Mais s'il y a une répétition explicite du même dialogue, la seule variation étant introduite par le changement de nom, un dialogue recouvrant l'autre, le doute subsiste, exprimé par la Fée.

Ces explications, Fée aux miettes, je les avais rêvées une autre fois, ou je les rêve maintenant.
-- Oh ! que cela ne t'étonne pas, dit-elle; tout est vérité, tout est mensonge.
’ ‘ Toute ma vie est en vous, Fée aux Miettes

Dans les contes, la métamorphose finale rend à la bête son apparence première, et le prince, "plus beau que l'Amour", prend la place de la Bête. Belkiss ne prend pas la place de la Fée aux Miettes. La Fée va disparaître, et avec elle, les visions nocturnes de Belkiss. Il reste à Michel à accomplir le programme fixé par la Fée avant son départ : aller chercher de par le monde la mandragore qui chante - dans les six mois qui viennent et le séparent de la saint Michel.

La quête de Michel, obéissant au programme de la Fée, est coulée dans le moule déjà utilisé, celui des vieilles légendes et de l'enfance; les mandragores qui chantent, il les connaît, pour les avoir entendues dans "les folles ballades des écoliers et des compagnons de Granville.

Le portrait de Belkiss laisse découvrir, si on fait jouer le ressort dans le sens opposé, sur l'autre face, le portrait de la Fée aux miettes. Ni fusion, ni superposition, ni effacement, mais une coexistence des contraires, ce que manifeste la phrase de la Fée :‘Tu les conserveras tous les deux’ . (p. 314 )

C'est une épreuve à laquelle la Fée soumet Michel; il lui faut arriver au coucher du soleil de la saint Michel suivante, sans ouvrir son coeur à une autre passion et sans éprouver des regrets des engagements qu'il a pris . Il doit trouver le remède spécifique qui prolongerait l'existence de la Fée, en lui rendant sa jeunesse.
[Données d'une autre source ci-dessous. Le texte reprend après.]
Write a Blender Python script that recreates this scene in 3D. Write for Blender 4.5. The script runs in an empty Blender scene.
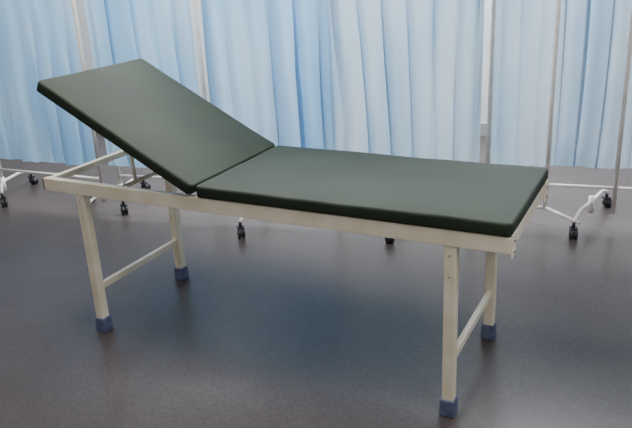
import bpy, bmesh, math, random
from mathutils import Vector, Matrix, noise
random.seed(4)
scene=bpy.context.scene
COL=scene.collection
# ---------------------------------------------------------------- helpers
def lin(c):
    return tuple(((v/255)/12.92 if v/255<=0.04045 else ((v/255+0.055)/1.055)**2.4) for v in c)+(1,)
def newmat(name,col,rough=.5,metal=0,spec=.5):
    m=bpy.data.materials.new(name); m.use_nodes=True
    b=m.node_tree.nodes['Principled BSDF']
    b.inputs['Base Color'].default_value=lin(col); b.inputs['Roughness'].default_value=rough
    b.inputs['Metallic'].default_value=metal; b.inputs['Specular IOR Level'].default_value=spec
    return m
def addnoise(m,c1,c2,scale,detail=4,bump=0,bscale=None,bdist=.001,lo=.35,hi=.65,stretch=None):
    nt=m.node_tree;N=nt.nodes;Lk=nt.links;b=N['Principled BSDF']
    tc=N.new('ShaderNodeTexCoord'); src=tc.outputs['Object']
    if stretch:
        mp=N.new('ShaderNodeMapping'); mp.inputs['Scale'].default_value=stretch; Lk.new(src,mp.inputs[0]); src=mp.outputs[0]
    n=N.new('ShaderNodeTexNoise'); n.inputs['Scale'].default_value=scale; n.inputs['Detail'].default_value=detail
    Lk.new(src,n.inputs['Vector'])
    r=N.new('ShaderNodeValToRGB'); r.color_ramp.elements[0].position=lo; r.color_ramp.elements[1].position=hi
    r.color_ramp.elements[0].color=lin(c1); r.color_ramp.elements[1].color=lin(c2)
    Lk.new(n.outputs['Fac'],r.inputs[0]); Lk.new(r.outputs[0],b.inputs['Base Color'])
    if bump:
        n2=N.new('ShaderNodeTexNoise'); n2.inputs['Scale'].default_value=bscale or scale; n2.inputs['Detail'].default_value=3
        Lk.new(src,n2.inputs['Vector'])
        bp=N.new('ShaderNodeBump'); bp.inputs['Strength'].default_value=bump; bp.inputs['Distance'].default_value=bdist
        Lk.new(n2.outputs['Fac'],bp.inputs['Height']); Lk.new(bp.outputs[0],b.inputs['Normal'])
    return r
def mkobj(name,bm,mat,parent=None,smooth=False):
    me=bpy.data.meshes.new(name); bmesh.ops.recalc_face_normals(bm,faces=bm.faces[:]); bm.to_mesh(me); bm.free()
    if smooth:
        for p in me.polygons: p.use_smooth=True
    o=bpy.data.objects.new(name,me); COL.objects.link(o)
    for m in (mat if isinstance(mat,list) else [mat]): me.materials.append(m)
    if parent: o.parent=parent
    return o
def empty(name,loc=(0,0,0)):
    e=bpy.data.objects.new(name,None); e.empty_display_size=.1; e.location=loc; COL.objects.link(e); return e
def box(bm,c,s,rot=None,mi=0):
    r=bmesh.ops.create_cube(bm,size=1); vs=r['verts']
    M=Matrix.Translation(c)@(rot.to_4x4() if rot else Matrix())@Matrix.Diagonal((*s,1))
    bmesh.ops.transform(bm,matrix=M,verts=vs)
    for f in {f for v in vs for f in v.link_faces}: f.material_index=mi
    return vs
def bevelled(o,w=.003,seg=2):
    m=o.modifiers.new('bevel','BEVEL'); m.width=w; m.segments=seg; m.limit_method='ANGLE'
    for p in o.data.polygons: p.use_smooth=True
    w2=o.modifiers.new('wn','WEIGHTED_NORMAL'); return o
def tube(bm,pts,r,seg=12,mi=0):
    pts=[Vector(p) for p in pts]; rings=[]
    up=None
    for i,p in enumerate(pts):
        t=(pts[min(i+1,len(pts)-1)]-pts[max(i-1,0)]).normalized()
        if up is None: up=Vector((0,0,1)) if abs(t.z)<.9 else Vector((1,0,0))
        a=t.cross(up).normalized(); b=a.cross(t).normalized(); up=b
        rings.append([bm.verts.new(p+a*r*math.cos(2*math.pi*k/seg)+b*r*math.sin(2*math.pi*k/seg)) for k in range(seg)])
    fs=[]
    for A,B in zip(rings,rings[1:]):
        for k in range(seg): fs.append(bm.faces.new((A[k],A[(k+1)%seg],B[(k+1)%seg],B[k])))
    fs.append(bm.faces.new(rings[0][::-1])); fs.append(bm.faces.new(rings[-1]))
    for f in fs: f.material_index=mi; f.smooth=True
def cyl(bm,p0,p1,r,seg=20,mi=0):
    tube(bm,[p0,p1],r,seg,mi)
# ---------------------------------------------------------------- materials
M_cream=newmat('cream_enamel',(234,227,206),.36); addnoise(M_cream,(226,217,192),(242,236,217),9,6,.15,220,.0004)
M_pad=newmat('green_leatherette',(38,50,39),.62,0,.22); addnoise(M_pad,(33,43,33),(42,53,41),3.0,8,.9,420,.0016)
M_cap=newmat('blue_grey_rubber',(84,98,132),.6); addnoise(M_cap,(76,86,118),(98,108,138),30,3)
M_rust=newmat('brown_end_plug',(110,72,56),.6); addnoise(M_rust,(90,58,46),(130,88,68),40,3)
M_steel=newmat('zinc_bolt',(170,170,168),.35,.8)
M_black=newmat('black_castor_rubber',(26,26,30),.5); addnoise(M_black,(24,24,28),(38,38,44),30,3)
M_pole=newmat('white_powder_coat',(222,219,216),.4); addnoise(M_pole,(214,210,207),(230,227,224),12,3)
M_wall=newmat('wall_paint',(205,208,210),.8); addnoise(M_wall,(210,213,215),(220,223,225),2,4,.1,150,.0005)
M_ceil=newmat('ceiling_paint',(225,225,222),.9); addnoise(M_ceil,(221,221,218),(230,230,227),3,3)
M_trim=newmat('trim_paint',(150,152,156),.6); addnoise(M_trim,(145,147,150),(156,158,162),6,3)
# floor vinyl
M_floor=newmat('grey_vinyl',(80,74,74),.32)
addnoise(M_floor,(68,61,61),(81,74,74),1.3,8,.12,30,.001,.3,.7)
nt=M_floor.node_tree;N=nt.nodes;Lk=nt.links;b=N['Principled BSDF']
tc=N.new('ShaderNodeTexCoord')
n=N.new('ShaderNodeTexNoise');n.inputs['Scale'].default_value=90;n.inputs['Detail'].default_value=2;Lk.new(tc.outputs['Object'],n.inputs['Vector'])
mx=N.new('ShaderNodeMix');mx.data_type='RGBA';mx.blend_type='OVERLAY';mx.inputs[0].default_value=.5
src=b.inputs['Base Color'].links[0].from_socket
Lk.new(src,mx.inputs[6]);Lk.new(n.outputs['Fac'],mx.inputs[7]);Lk.new(mx.outputs[2],b.inputs['Base Color'])
b.inputs['Specular IOR Level'].default_value=.45
n3=N.new('ShaderNodeTexNoise');n3.inputs['Scale'].default_value=3;n3.inputs['Detail'].default_value=6;Lk.new(tc.outputs['Object'],n3.inputs['Vector'])
mr=N.new('ShaderNodeMapRange');mr.inputs[3].default_value=.25;mr.inputs[4].default_value=.42;Lk.new(n3.outputs['Fac'],mr.inputs[0]);Lk.new(mr.outputs[0],b.inputs['Roughness'])
# curtain fabric
def fabric(name,c1,c2):
    m=bpy.data.materials.new(name);m.use_nodes=True;nt=m.node_tree;N=nt.nodes;Lk=nt.links
    N.remove(N['Principled BSDF']);out=N['Material Output']
    tc=N.new('ShaderNodeTexCoord');mp=N.new('ShaderNodeMapping');mp.inputs['Scale'].default_value=(2.2,2.2,.6);Lk.new(tc.outputs['Object'],mp.inputs[0])
    n=N.new('ShaderNodeTexNoise');n.inputs['Scale'].default_value=1.6;n.inputs['Detail'].default_value=2;Lk.new(mp.outputs[0],n.inputs['Vector'])
    r=N.new('ShaderNodeValToRGB');r.color_ramp.elements[0].position=.35;r.color_ramp.elements[1].position=.65
    r.color_ramp.elements[0].color=lin(c1);r.color_ramp.elements[1].color=lin(c2);Lk.new(n.outputs['Fac'],r.inputs[0])
    d=N.new('ShaderNodeBsdfDiffuse');t=N.new('ShaderNodeBsdfTranslucent')
    Lk.new(r.outputs[0],d.inputs[0]);Lk.new(r.outputs[0],t.inputs[0])
    w=N.new('ShaderNodeTexWave');w.inputs['Scale'].default_value=260;Lk.new(tc.outputs['Object'],w.inputs['Vector'])
    bp=N.new('ShaderNodeBump');bp.inputs['Strength'].default_value=.08;bp.inputs['Distance'].default_value=.0005
    Lk.new(w.outputs['Fac'],bp.inputs['Height']);Lk.new(bp.outputs[0],d.inputs['Normal'])
    g=N.new('ShaderNodeBsdfGlossy');g.inputs['Roughness'].default_value=.38
    a=N.new('ShaderNodeMixShader');a.inputs[0].default_value=.40;Lk.new(d.outputs[0],a.inputs[1]);Lk.new(t.outputs[0],a.inputs[2])
    c=N.new('ShaderNodeMixShader');c.inputs[0].default_value=.06;Lk.new(a.outputs[0],c.inputs[1]);Lk.new(g.outputs[0],c.inputs[2])
    Lk.new(c.outputs[0],out.inputs[0]);return m
M_fabA=fabric('blue_curtain_fabric',(146,197,235),(180,214,240))
M_fabB=fabric('pale_blue_curtain_fabric',(170,206,233),(203,222,237))
# ---------------------------------------------------------------- room
ang=math.atan2(.23,1)
RX=Matrix.Rotation(ang,4,'Z'); ORG=Vector((0.3,1.5,0))
def room_box(name,c,s,mat):
    bm=bmesh.new(); box(bm,(0,0,0),s); o=mkobj(name,bm,mat)
    o.matrix_world=Matrix.Translation(ORG)@RX@Matrix.Translation(c); return o
room_box('floor',(0,-1.5,-.05),(9,7,.1),M_floor)
room_box('ceiling',(0,-1.5,2.85),(9,7,.1),M_ceil)
room_box('wall_back',(0,2.05,1.4),(9,.1,2.8),M_wall)
room_box('wall_left',(-4.55,-1.5,1.4),(.1,7,2.8),M_wall)
room_box('wall_right',(4.55,-1.5,1.4),(.1,7,2.8),M_wall)
room_box('baseboard_back',(0,1.99,.05),(9,.02,.1),M_trim)
# ---------------------------------------------------------------- examination couch
L,W,H=1.83,.577,.6535
RH=.052; RD=.028
couch=empty('examination_couch',(L/2,W/2,0))
def par(o): 
    o.parent=couch; o.matrix_parent_inverse=Matrix.Translation((-L/2,-W/2,0)); return o
# frame
bm=bmesh.new()
box(bm,(L/2,RD/2,H-RH/2),(L,RD,RH))
box(bm,(L/2,W-RD/2,H-RH/2),(L,RD,RH))
o=par(bevelled(mkobj('side_rails',bm,M_cream)))
bm=bmesh.new()
box(bm,(.012,W/2,H-.016),(.024,W-2*RD,.026))
box(bm,(L-.014,W/2,H-RH/2),(.028,W-2*RD,RH-.004))
XH=.728
box(bm,(XH+.05,W/2,H-.02),(.03,W-2*RD,.03))
box(bm,(1.25,W/2,H-.02),(.03,W-2*RD,.03))
par(bevelled(mkobj('cross_bars',bm,M_cream)))
bm=bmesh.new()
for y in (RD/2,W-RD/2): box(bm,(-.003,y,H-RH/2),(.008,RD-.002,RH-.002))
par(bevelled(mkobj('rail_end_plugs',bm,M_rust),.002))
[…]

Cette dernière phase débouche sur une sorte d'impasse. Pour Michel, il y a impossibilité totale de vivre dans un monde qui lui est étranger.

Que ferais-je après vous dans ce monde qui m'est étranger, au milieu des hommes qui ne me comprennent pas, et dont les tristes sciences m'ont rebuté de tous les bonheurs dans lesquels vous n'entrez pas pour quelque chose ?

Sans la Fée / Belkiss, il est condamné à vivre parmi les hommes comme un proscrit interdit de l'eau et du feu.

La Fée disparaît et annonce avec sa disparition, celle de Belkiss‘. Je ne t'accompagne pas ( ... ). Bien plus, pendant tout ce temps-là, tu ne reverras pas Belkiss’ .

En même temps que s'effacent les deux figures féminines de l'intercession, apparaît la Figure de la Mort. Curieusement la figure de la mort se profile derrière la Fée aux Miettes : celle qui n'avait pas d'âge accuse les méfaits du temps et craint la vieillesse. Menace de la mort et du temps. ‘Il n'y a pas de temps à perdre, dit-elle, (... ) Les heures me vieillissent plus depuis quelque temps, que ne faisaient les années’ . La Fée est nommée "la bonne vieille", vieille femme accroupie telle Cendrillon auprès du feu. Mais, alors qu'elle craint la vieillesse, Michel appelle la mort. ‘Toute ma vie est en vous, Fée aux Miettes ’.

Quelque chose se joue avec la mort et le vieillissement que ne connaîtra pas Michel, et auquel cherche à échapper la Fée.

Notes
244.

Hoffmann a utilisé un procédé du même type, en faisant coexister dans Les Contemplations du chat Murr , le manuscrit du chat et des extraits de la biographie du maître de chapelle Jean Kreisler, le chat s'étant servi "innocemment" des feuilles de son maître comme d'un papier buvard. "Ce qu'a reproduit l'éditeur par étourderie."